Yesterday I spoke to Collier who told me the Frasier Solar project motivated Keesee’s candidacy. He remembered first encountering her at a community meeting – “she verbally accosted me” – and that she “decided she’d run against me because [the solar farm] was going to be next to her house.” In his view, he lost the race because excitement and money combined to produce high anti-solar turnout in a kind of local government primary that ordinarily has low campaign spending and is quite quiet. Some of that funding and activity has been well documented.
“She did it right: tons of ground troops, people from her church, people she’s close with went door-to-door, and they put out lots of propaganda. She got them stirred up that we were going to take all the farmland and turn it into solar,” he said.
Collier’s takeaway from the race was that local commissioner races are particularly vulnerable to the sorts of disinformation, campaign spending and political attacks we’re used to seeing more often in races for higher offices at the state and federal level.
“Unfortunately it has become this,” he bemoaned, “fueled by people who have little to no knowledge of what we do or how we do it. If you stir up enough stuff and you cry out loud enough and put up enough misinformation, people will start to believe it.”
Races like these are happening elsewhere in Ohio and in other states like Georgia, where opposition to a battery plant mobilized Republican primaries. As the climate world digests the federal election results and tries to work backwards from there, perhaps at least some attention will refocus on local campaigns like these.
And more of the week’s most important conflicts around renewable energy.
1. Madison County, Missouri – A giant battery material recycling plant owned by Critical Mineral Recovery exploded and became engulfed in flames last week, creating a potential Vineyard Wind-level PR headache for energy storage.
2. Benton County, Washington State – Governor Jay Inslee finally got state approvals finished for Scout Clean Energy’s massive Horse Heaven wind farm after a prolonged battle over project siting, cultural heritage management, and bird habitat.
3. Fulton County, Georgia – A large NextEra battery storage facility outside of Atlanta is facing a lawsuit that commingles usual conflicts over building these properties with environmental justice concerns, I’ve learned.

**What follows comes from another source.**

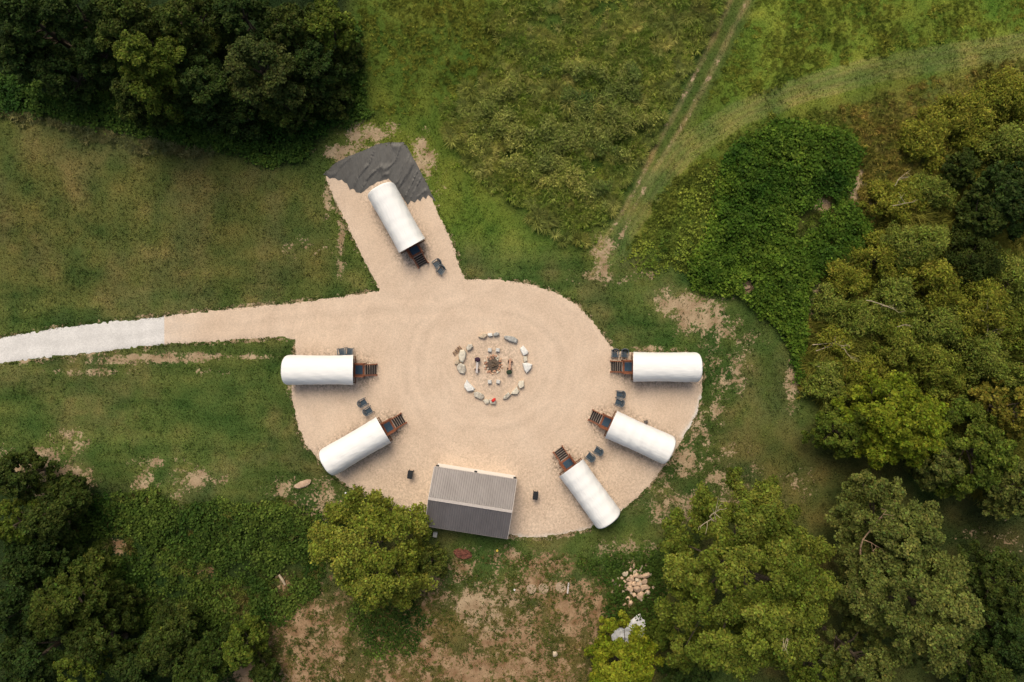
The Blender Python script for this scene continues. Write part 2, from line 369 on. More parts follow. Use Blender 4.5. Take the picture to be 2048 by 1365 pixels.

Here’s what else I’m watching…
In Colorado, Weld County commissioners approved part of one of the largest solar projects in the nation proposed by Balanced Rock Power.
In New Mexico, a large solar farm in Sandoval County proposed by a subsidiary of U.S. PCR Investments on land typically used for cattle is facing consternation.
In Pennsylvania, Schuylkill County commissioners are thinking about new solar zoning restrictions.
In Kentucky, Lost City Renewables is still wrestling with local concerns surrounding a 1,300-acre solar farm in rural Muhlenberg County.
In Minnesota, Ranger Power’s Gopher State solar project is starting to go through the public hearing process.
In Texas, Trina Solar – a company media reports have linked to China – announced it sold a large battery plant the day after the election. It was acquired by Norwegian company FREYR.